The Moncler logo shares a similar minimal philosophy
Part of a Bigger Trend
Marseille is not the first club to go this route, and they will not be the last. We have seen this across European football over the past few years. Juventus went minimal with their "J" logo back in 2017. Inter Milan simplified their crest in 2021. Even outside of football, teams and brands everywhere are flattening their logos, dropping details, and chasing that clean, scalable look that works on an app icon as well as it does on a stadium facade.

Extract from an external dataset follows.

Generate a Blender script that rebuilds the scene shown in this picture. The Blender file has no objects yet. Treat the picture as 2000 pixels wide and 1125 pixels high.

The logic makes sense from a branding perspective. Simpler logos are easier to reproduce across digital platforms, merchandise, and partnerships. But the trade-off is that you lose the things that made the crest feel like it belonged to a specific club with a specific history. When every logo starts looking like a tech startup, they all start blending together.
The 3D Treatment
via Olympique de Marseille
We will say this: the 3D chrome renderings the club released look really good. The logo takes on a glass-like, almost liquid quality that gives it far more depth and presence than the flat 2D version. If the club leans into these kinds of treatments for merchandise and stadium branding, the logo could end up looking much better in real-world applications than it does as a flat graphic on a screen. That is where the design might win people over.
Our Grade
We like this logo. We do not love it. The simplicity is well-executed and the "Marseille Blue" color is strong. The construction is clean and it will look good on kits, social media, and everything else the club needs it for. But the loss of the gold star, the motto, and the sharp edges of the old M takes away too much of what made the Marseille crest feel like a football badge. It leans too far into corporate minimalism and not far enough into the history and identity of one of France's biggest clubs. We will see how it grows on people over time, but right now it feels like OM traded personality for versatility.